SFWA is taking a hybrid model for the 2023 conference. This is great! A virtual ticket gets you access to the panels, online places to chat, and a whole year of writing dates. This is a top-notch professional con for speculative fiction authors of all stripes, and the panels and presentations scheduled are going to be amazing.
There are other advantages to virtual conferences. Accessibility is a complicated topic, but a con that you can attend from your home is a big step in the right direction. It’s an option many people have needed for a very long time. It also helps SFWA, a presumably worldwide organization, break free of its USA-only roots. People from anywhere can join this year’s Nebula Conference. People from all over will join, and the organization will be better for it.
Why Not Ditch Physical Conference?
There’s been some discussion about the cost of the in-person Nebula Conference. SFWA released a statement yesterday regarding the struggles of the event, including an offer of scholarship opportunities for this year’s con. (If you’re considering taking advantage of that opportunity, DO IT.) The truth is, running a physical conference is expensive. Hotels are pushing back on every concession, jacking up prices, and making every aspect of planning the event tougher. Running it as a hybrid event makes things even more complicated.
We don’t know what future Nebula Conferences will look like, just as we don’t know what any future conference will look like. These challenges aren’t specific to SFWA, and things might get better, but they might not. With these struggles, both organizationally and financially, the idea has been floated of skipping the physical con entirely. After all, the main event of the Nebula Conference (the Nebula Award Ceremony) has been shown to be pretty damn cool in the last couple of virtual years. It’s the one nice consolation prize for not being able to actually go to a con.
So, yeah. We could get rid of the in-person Nebula Conference. That would be fine.
But here’s the thing: I don’t want a virtual-only conference.

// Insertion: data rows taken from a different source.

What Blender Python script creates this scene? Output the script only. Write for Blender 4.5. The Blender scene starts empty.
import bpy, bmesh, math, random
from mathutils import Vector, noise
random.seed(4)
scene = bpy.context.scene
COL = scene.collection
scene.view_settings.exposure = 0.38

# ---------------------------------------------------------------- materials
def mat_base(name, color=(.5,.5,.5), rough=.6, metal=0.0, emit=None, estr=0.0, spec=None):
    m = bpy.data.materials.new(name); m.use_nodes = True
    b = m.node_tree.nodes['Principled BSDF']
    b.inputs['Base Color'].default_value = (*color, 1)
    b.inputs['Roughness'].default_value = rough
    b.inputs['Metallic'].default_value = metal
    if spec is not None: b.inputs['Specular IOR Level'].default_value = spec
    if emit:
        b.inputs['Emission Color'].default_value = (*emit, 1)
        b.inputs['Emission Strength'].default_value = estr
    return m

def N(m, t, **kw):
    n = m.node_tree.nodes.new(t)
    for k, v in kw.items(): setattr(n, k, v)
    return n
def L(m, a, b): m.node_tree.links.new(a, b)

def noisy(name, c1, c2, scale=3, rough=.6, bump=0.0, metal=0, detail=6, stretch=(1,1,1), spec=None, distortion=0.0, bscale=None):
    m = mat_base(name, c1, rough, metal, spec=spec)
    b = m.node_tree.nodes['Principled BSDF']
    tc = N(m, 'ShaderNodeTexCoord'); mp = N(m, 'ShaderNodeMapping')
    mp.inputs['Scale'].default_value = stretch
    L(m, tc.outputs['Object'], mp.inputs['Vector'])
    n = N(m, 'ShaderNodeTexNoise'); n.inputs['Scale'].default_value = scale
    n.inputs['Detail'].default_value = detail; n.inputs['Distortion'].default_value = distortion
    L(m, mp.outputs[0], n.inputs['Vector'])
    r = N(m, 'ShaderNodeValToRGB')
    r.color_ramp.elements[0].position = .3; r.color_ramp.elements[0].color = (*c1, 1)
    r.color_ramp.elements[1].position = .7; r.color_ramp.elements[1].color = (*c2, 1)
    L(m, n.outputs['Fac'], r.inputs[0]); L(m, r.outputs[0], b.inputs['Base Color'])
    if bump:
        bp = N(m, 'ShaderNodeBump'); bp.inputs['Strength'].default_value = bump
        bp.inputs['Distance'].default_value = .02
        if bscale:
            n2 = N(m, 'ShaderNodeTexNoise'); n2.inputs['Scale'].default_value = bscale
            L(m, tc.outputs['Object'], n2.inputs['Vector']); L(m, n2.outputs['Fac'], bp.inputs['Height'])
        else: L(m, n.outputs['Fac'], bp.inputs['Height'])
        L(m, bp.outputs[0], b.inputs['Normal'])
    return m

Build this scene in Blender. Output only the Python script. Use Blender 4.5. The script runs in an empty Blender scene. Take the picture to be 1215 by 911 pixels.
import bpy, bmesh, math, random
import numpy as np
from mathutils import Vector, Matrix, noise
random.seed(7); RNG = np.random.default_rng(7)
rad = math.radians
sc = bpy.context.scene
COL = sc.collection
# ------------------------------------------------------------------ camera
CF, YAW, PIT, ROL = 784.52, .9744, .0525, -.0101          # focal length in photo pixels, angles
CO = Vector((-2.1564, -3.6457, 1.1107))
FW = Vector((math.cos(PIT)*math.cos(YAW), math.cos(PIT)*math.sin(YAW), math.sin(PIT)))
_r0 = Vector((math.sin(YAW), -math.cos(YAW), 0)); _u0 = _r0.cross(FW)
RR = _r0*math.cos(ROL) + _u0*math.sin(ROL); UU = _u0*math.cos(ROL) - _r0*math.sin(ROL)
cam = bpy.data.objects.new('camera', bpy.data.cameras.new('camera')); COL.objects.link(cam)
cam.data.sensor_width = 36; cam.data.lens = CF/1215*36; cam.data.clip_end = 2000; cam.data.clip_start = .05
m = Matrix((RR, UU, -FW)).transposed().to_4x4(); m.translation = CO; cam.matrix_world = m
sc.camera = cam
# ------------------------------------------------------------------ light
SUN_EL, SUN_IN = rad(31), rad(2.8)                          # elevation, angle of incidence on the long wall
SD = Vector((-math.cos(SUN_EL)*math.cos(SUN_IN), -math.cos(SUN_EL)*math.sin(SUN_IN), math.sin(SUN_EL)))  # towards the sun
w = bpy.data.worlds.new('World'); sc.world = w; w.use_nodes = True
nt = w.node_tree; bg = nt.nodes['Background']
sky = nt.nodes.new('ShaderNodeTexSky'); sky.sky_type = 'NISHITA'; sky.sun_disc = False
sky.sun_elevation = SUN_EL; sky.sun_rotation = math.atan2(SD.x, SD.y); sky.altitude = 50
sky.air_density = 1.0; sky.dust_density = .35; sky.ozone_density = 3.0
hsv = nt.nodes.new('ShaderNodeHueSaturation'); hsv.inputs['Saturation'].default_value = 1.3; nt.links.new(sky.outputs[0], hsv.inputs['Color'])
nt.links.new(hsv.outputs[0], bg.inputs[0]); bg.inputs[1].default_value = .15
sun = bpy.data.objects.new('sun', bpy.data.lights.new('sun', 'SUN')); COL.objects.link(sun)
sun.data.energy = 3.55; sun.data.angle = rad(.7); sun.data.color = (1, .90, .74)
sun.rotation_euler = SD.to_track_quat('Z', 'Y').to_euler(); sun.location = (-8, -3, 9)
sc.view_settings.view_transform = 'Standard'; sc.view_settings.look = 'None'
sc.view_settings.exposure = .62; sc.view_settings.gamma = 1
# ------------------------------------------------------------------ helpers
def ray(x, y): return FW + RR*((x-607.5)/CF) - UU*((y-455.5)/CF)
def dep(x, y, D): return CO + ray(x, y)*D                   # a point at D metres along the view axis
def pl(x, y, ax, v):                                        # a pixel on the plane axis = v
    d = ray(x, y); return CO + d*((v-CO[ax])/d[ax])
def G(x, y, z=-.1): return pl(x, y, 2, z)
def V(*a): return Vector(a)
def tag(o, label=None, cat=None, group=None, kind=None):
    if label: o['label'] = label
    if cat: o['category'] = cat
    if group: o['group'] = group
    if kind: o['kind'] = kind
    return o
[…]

There, I said it. Twenty-one years of working on tech left me with a serious distaste for virtual meetings. Let’s face it, panels are great, awards are great, but I go to a conference to network. I’m there to meet people. Virtually meeting people isn’t the same for me, and I don’t like it.
Is that a selfish reason to want an extremely expensive conference to still exist?
Yes. Yes, it is.
But I still want it, and I don’t think I’m alone.
Other Options
I’m not going to go into a lot of details, but the chats around the SFWA channels are a tornado of ideas regarding how to save this conference. We could split virtual and in-person cons into separate events, thus simplifying each. Location can change. Location, traditionally, does change. This isn’t new. Scaling down would help. More sponsors. More donations. There are tons of ways we could save a wonderful con.
What will the Nebula Conference look like next year? I have no idea.
I’m too focused on flying on a real airplane for the first time in years. It’s, um, probably going to be uncomfortable. Because I’m tall.
But the conference is going to be great.